Why assess punctuation and grammar?

Let’s start off with the million dollar question: Why is it important to assess punctuation and grammar in the classroom?

The teaching and assessing of literacy and numeracy skills has become an important focal points in learning but does that mean it is worth spending much time assessing the more finely-tuned details of semicolons, conjunctions and clauses?

The short (and somewhat obvious) answer is that a student cannot make or convey meaning in any sort of text without a basic comprehension of how grammar and punctuation work. The term “basic” is used subjectively here. Compared to most other languages, English is a daunting medley of rules, exceptions, homonyms, tenses, and complex mechanics. Learning punctuation and grammar is not simple. And unless you are a born grammar geek (there is nothing wrong with that!), it’s not very exciting either. Being able to use the language correctly takes ongoing learning, practice, and patience. Nonetheless, a solid understanding of how punctuation and grammar work is a vital skill that students will use consistently for the rest of their lives. It’s not a stretch to say that being able to use the right words at the right time helps people get farther in their professional and social lives. And when it comes to the classroom, building proficiency in the key competencies, in particular “using language, symbols and tests” is difficult without sound knowledge of punctuation and grammar usage.

Just as it is difficult to learn these subjects, so it is with teaching punctuation and grammar. It is now recognised that the best way to teach punctuation and grammar is to describe how it is used in context, rather than rattling off hundreds of rules and all the “do’s and “don’ts”. But if you aren’t actively teaching these rules, how can you as a teacher tell if your students are really getting it? It can be challenging to decipher the issues behind the difficulties a child is having in school. How can you tell if poor performance is because of a student’s undeveloped vocabulary or due to their lack of understanding around the patterns and mechanics of how language works?

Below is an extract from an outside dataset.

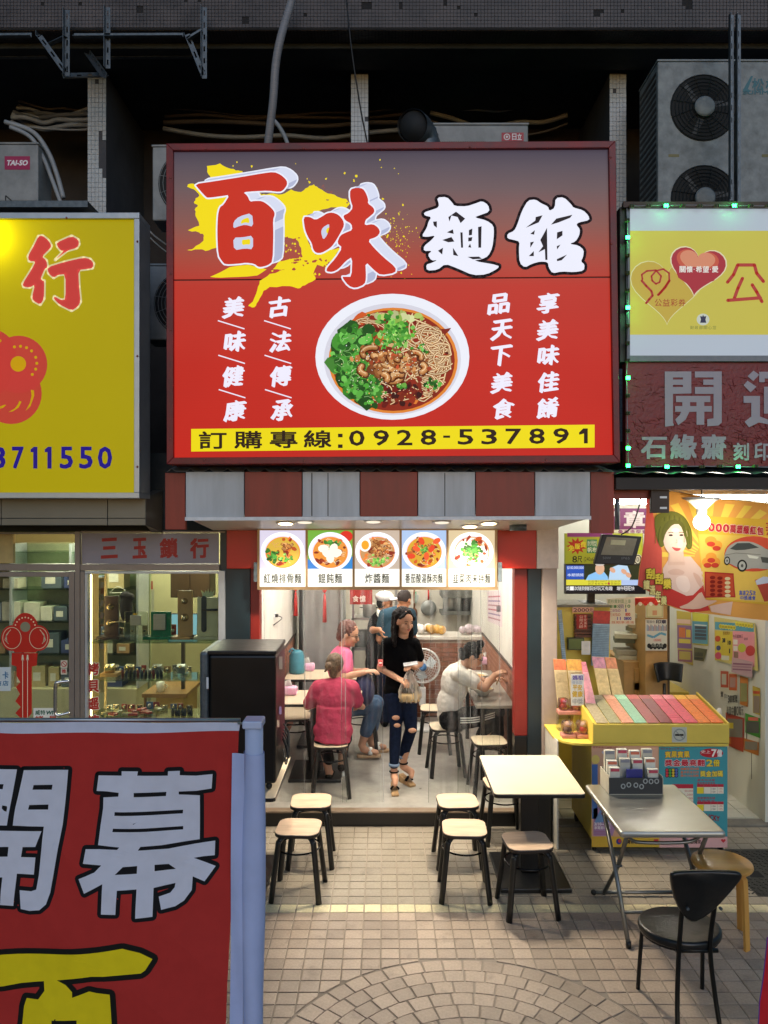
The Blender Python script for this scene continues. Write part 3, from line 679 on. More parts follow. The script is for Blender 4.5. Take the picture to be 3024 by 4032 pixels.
# phone strip
pr.layer = 3;pr.tri([(753,1689),(2341,1672),(2341,1762),(753,1778)],[(0,1,2,3)],'#f0dc10')
pr.layer = 4
def strip(ch,x0,x1,dy0=0,dy1=0,**k):
    yy = 1689-17*((x0+x1)/2-753)/1588;pr.layer = 4;pr.text(ch,x0,yy+10+dy0,x1,yy+80+dy1,'#2a1a10',bold=.028,**k)
for ch,a in zip('訂購專線',(783,922,1062,1196)): strip(ch,a,a+110)
for dy in (14,56): yy = 1684;pr.rect(1331,yy+10+dy,1349,yy+24+dy,'#2a1a10')
for ch,a in zip('0928',(1374,1470,1562,1656)): strip(ch,a,a+62,2,-6)
pr.rect(1745,1715,1772,1724,'#2a1a10')
for ch,a in zip('53789',(1802,1895,1990,2083,2178)): strip(ch,a,a+62,2,-6)
pr.layer = 4;pr.poly([(2279,1704),(2296,1687),(2314,1687),(2314,1746),(2299,1746),(2299,1707),(2281,1712)],'#2a1a10')
# ---- the bowl of noodles, printed
def dish(pr,cx,cy,rx,ry,L0,rim='#eff1fb',soup='#b8431c',seed=1,noodles=40,greens=(),meats=(),nood='#e6c08a',flecks=30,inner=.86,oy=.02):
    rd = random.Random(seed);pr.layer = L0;pr.ell(cx,cy,rx,ry,rim,44);pr.layer = L0+.3;pr.ell(cx,cy+ry*oy,rx*(inner+.05),ry*(inner+.05),'#d9d8e4',44)
    pr.layer = L0+.6;pr.ell(cx+rx*.01,cy+ry*(oy+.02),rx*inner,ry*inner,'#e2852f',40);pr.layer = L0+.9;pr.ell(cx+rx*.01,cy+ry*(oy+.02),rx*(inner-.04),ry*(inner-.04),soup,40)
    pr.layer = L0+1.2
    ins = lambda x,y: (x*x+y*y) < (inner-.06)**2
    def blob(x,y,a,b_,col,rot=0.,k=10):
        pr.layer += .012;c_,s_ = math.cos(rot),math.sin(rot);pts = []
        for i in range(k):
            q = rd.uniform(.75,1.15);u,v = a*q*math.cos(2*PI*i/k),b_*q*math.sin(2*PI*i/k);pts.append((cx+(x*rx)+(u*c_-v*s_)*rx,cy+(y*ry)+(u*s_+v*c_)*ry))
        jt = rd.uniform(.62,1.3);pr.poly(pts,tuple(min(1,v*jt) for v in lin(col)))
    for _ in range(24):
        x,y = rd.uniform(-.7,.7),rd.uniform(-.7,.7)
        if ins(x,y): blob(x,y,rd.uniform(.06,.2),rd.uniform(.05,.12),rd.choice(('#8f2c12','#c8541f','#7c200d','#d4702c')),rd.random()*3)
    for _ in range(noodles):
        a0 = rd.random()*6.28;x,y = rd.choice(((.55,-.1),(.35,-.45),(.6,.3),(-.25,-.5),(-.1,.6),(.3,.55)));x += rd.gauss(0,.14);y += rd.gauss(0,.14);r_ = rd.uniform(.08,.26);pts = []
        for k in range(7):
            a = a0+k*.32;u,v = x+r_*math.cos(a),y+r_*math.sin(a)
            if ins(u,v): pts.append((cx+u*rx,cy+v*ry))
        if len(pts) > 2:
            pr.layer += .012;pr.line(pts,max(1.5,rx*.024),'#8f5a2a');pr.layer += .012;pr.line(pts,max(1.2,rx*.017),nood if rd.random() < .7 else '#d8a566')
    for (x,y,a,b_,k) in meats:
        for _ in range(k):
            u,v = x+rd.gauss(0,a),y+rd.gauss(0,b_)
            if not ins(u,v): continue
            q = rd.uniform(.06,.13);blob(u,v,q*1.15,q*.8,'#6e3414',rd.random()*3);blob(u,v-.01,q,q*.66,rd.choice(('#b7793c','#c58a4c','#a8652e','#d09a60')),rd.random()*3)
            if rd.random() < .6: pr.layer += .012;pr.line([(cx+(u+q*.6*math.cos(t))*rx,cy+(v+q*.4*math.sin(t))*ry) for t in (0,.8,1.6,2.4)],rx*.011,'#7d4218')
    for (x,y,a,b_,k,dark) in greens:
        for _ in range(k):
            u,v = x+rd.gauss(0,a),y+rd.gauss(0,b_)
            if not ins(u,v): continue
            q = rd.uniform(.05,.12)*(1.3 if dark else .8)
            blob(u,v,q,q*.7,rd.choice(('#2c6a22','#3f8a30','#1f5219','#4f9a3a') if dark else ('#5aa637','#78bb4a','#3f8a30','#8ec95f')),rd.random()*3)
            if rd.random() < .5: pr.layer += .012;pr.line([(cx+(u-q*.6)*rx,cy+(v-q*.2)*ry),(cx+(u+q*.6)*rx,cy+(v+q*.3)*ry)],rx*.008,'#a5d07a' if not dark else '#6fae56')
    for _ in range(flecks):
        u,v = rd.uniform(-.8,.8),rd.uniform(-.8,.8)
        if ins(u,v): blob(u,v,.011,.011,rd.choice(('#f2d9a0','#f6e6b8','#e8a050')),0,5)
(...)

This is where our newest progressive achievement test, PAT:Punctuation and Grammar will become useful. The PAT: Punctuation and Grammar will help teachers understand how well their students are learning to make sense of language and how it works in context. It’s important to emphasize that PAT: Punctuation and Grammar does not focus on a student’s prescriptive knowledge of language. Rather than focusing on rules, the test asks students to make sense of text by using the knowledge they have around how language works in context and how it helps aid meaning. The results you will receive from this assessment will be a solid starting point to help you understand where to go next in your teaching in order to ensure that students are getting a good grounding in how punctuation and grammar work in context. It will be an important tool to help shape your curriculum to better serve the needs of your students.